Наследники Лаврентия Берия. Путин и его команда | страница 90
Первый, кто мне это объяснил, был Саша Литвиненко, который сказал, что сейчас об убийстве договариваются в столовой КГБ. «Вот, — говорит, — сижу я, ем супчик. Подходит какой-то там из соседнего отдела, говорит, мол, Саша, у тебя на связи уголовники есть? А он работал в отделе организованной преступности. «Есть». — «Слушай, убери мне этого немца, он мне так надоел». — «Какого немца?»- «А вот такой у меня тут есть». Саша говорит: «То есть как убери?»- «А чего? Тебе там тоже 30 штук корячится». Вот как они решают сегодня эти дела. Это надо иметь в виду. Если сравнивать наше время и сегодняшнее, это, пожалуй, один из самых важных отличительных признаков. Одновременно, поскольку у них нет строгого контроля, они очень много глупостей делают. В СССР все-таки «мудрый ЦК» их как бы останавливал, прорабатывал все это коллективно. Они ненавидели ЦК за контрольную функцию, были счастливы, когда избавились от партийного контроля, а теперь они все время в штопор уходят, у них ничего не получается.
— Могут ли они попытаться убить людей, которых в этом протесте сочтут реально опасными?
— В наше время это было сложно. А сейчас. Я начал с того, что объяснил разницу между советским КГБ и КГБ нынешним (уж буду его по-старому называть). Но на самом деле надо бы сказать и о каких-то фундаментальных вещах, которые остались. Первое, что нужно помнить людям, имеющим дело с сотрудниками КГБ, — это то, что с ними нельзя договориться. Все западные политики на этом прокалываются, кроме Рейгана. У них нет понимания того, что вообще-то это некий отдельный подвид хомо сапиенс. Это люди, с которыми договориться нельзя, потому что они не хотят с тобой договариваться. Их задача — тебя завербовать, и они этим занимаются, тебя вербуют. Ты можешь быть ему враг или агент — и ничего в промежутке нет. Вы можете считать, что вы проявили цивилизованность, пошли на какие-то компромиссы — для них это только признак слабости — а значит, надо давить дальше. Поэтому надо зарубить себе это на носу: чем раньше вы их «пошлете», тем в большей безопасности вы будете.

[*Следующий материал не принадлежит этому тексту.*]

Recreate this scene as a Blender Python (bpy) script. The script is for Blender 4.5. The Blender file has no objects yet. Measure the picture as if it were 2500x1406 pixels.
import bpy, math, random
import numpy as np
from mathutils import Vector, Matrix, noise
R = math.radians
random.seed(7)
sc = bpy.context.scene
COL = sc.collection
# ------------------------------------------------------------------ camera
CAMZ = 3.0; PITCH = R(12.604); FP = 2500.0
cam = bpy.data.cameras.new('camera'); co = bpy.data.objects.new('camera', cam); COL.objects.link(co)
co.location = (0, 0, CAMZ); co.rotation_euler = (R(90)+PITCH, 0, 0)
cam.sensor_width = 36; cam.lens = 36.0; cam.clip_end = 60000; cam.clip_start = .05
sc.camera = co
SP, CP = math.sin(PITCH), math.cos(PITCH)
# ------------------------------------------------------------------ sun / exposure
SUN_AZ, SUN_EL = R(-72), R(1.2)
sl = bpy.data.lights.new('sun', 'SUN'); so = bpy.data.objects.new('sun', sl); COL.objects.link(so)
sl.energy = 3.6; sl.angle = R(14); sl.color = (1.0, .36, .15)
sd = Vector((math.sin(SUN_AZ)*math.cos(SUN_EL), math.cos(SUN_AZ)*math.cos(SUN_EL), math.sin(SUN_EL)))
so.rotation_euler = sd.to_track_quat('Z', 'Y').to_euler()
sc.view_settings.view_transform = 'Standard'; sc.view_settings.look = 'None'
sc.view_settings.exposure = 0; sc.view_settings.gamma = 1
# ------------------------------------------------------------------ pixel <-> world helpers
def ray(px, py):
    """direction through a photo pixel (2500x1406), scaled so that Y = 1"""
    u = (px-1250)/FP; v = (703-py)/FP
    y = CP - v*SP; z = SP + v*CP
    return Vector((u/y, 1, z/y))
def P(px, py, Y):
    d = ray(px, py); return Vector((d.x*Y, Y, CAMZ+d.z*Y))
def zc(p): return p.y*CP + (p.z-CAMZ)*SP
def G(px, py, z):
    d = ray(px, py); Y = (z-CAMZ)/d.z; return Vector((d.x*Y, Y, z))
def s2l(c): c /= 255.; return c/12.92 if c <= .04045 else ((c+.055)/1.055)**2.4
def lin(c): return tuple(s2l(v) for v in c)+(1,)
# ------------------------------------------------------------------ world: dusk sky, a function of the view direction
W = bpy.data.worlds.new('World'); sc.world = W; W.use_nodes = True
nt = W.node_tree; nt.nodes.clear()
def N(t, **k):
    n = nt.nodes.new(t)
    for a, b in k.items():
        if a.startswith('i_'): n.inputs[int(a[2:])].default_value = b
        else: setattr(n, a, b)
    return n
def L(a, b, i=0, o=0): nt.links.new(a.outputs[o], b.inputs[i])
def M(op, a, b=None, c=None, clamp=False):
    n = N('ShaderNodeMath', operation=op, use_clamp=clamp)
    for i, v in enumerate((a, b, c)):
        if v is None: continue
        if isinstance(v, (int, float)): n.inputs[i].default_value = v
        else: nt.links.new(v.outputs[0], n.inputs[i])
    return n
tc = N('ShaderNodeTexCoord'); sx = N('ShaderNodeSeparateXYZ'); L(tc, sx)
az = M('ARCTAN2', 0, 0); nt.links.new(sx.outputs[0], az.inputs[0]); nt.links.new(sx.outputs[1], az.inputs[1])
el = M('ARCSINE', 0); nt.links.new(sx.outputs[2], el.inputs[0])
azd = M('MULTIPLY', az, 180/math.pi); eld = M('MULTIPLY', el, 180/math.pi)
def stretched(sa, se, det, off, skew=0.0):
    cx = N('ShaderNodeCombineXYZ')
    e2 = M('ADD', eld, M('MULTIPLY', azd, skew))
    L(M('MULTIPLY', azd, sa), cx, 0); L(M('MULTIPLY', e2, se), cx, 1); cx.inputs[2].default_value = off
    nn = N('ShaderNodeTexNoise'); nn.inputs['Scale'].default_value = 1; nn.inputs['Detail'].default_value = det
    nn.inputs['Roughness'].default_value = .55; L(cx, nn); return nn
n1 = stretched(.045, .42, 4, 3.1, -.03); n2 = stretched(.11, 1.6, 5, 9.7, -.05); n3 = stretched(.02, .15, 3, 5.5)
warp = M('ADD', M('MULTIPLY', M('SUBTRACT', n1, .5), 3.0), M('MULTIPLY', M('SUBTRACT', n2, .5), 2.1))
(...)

Я вам могу рассказать историю. Там, правда, не совсем цензурные выражения есть, но я их смягчу.
В лагере у нас сидел старый учитель из Закарпатья, очень интеллигентный, знал пять языков, такой вежливый, такой замечательный человечек. Вдруг «кум» (на лагерном жаргоне — оперуполномоченный. — Д.Г.) стал его сажать. Вызывает — и в карцер. Вызывает — и в карцер. А у нас был такой негласный межэтнический лагерный совет, от разных этнических групп собирались якобы попить чайку, но вообще обсуждали лагерные дела. Там сидели армяне, украинцы, евреи, русские, литовцы. Поскольку в лагере надо решать общие проблемы сообща, то они договаривались, кто будет их представлять, и мы собирались, негласно обсуждали лагерные проблемы, что как делать. И вот возник вопрос с этим бедным украинским учителем: что делать, почему его сажают, он ведь ничего неположенного не делает, никого не трогает, да и не может никого тронуть. Я (лучше бы молчал) говорю: знаете, по моему опыту это означает только одно: «кум» его вербует, а интеллигентный наш учитель не может его послать на три буквы. А «кума» надо послать на три буквы, он другого языка не понимает. Это как компьютер работает на языке C++: если ты будешь пытаться ввести другое, он не поймет. Тоже самое «кум»: у него такой свой «машинный» язык. Ну, инициатива наказуема.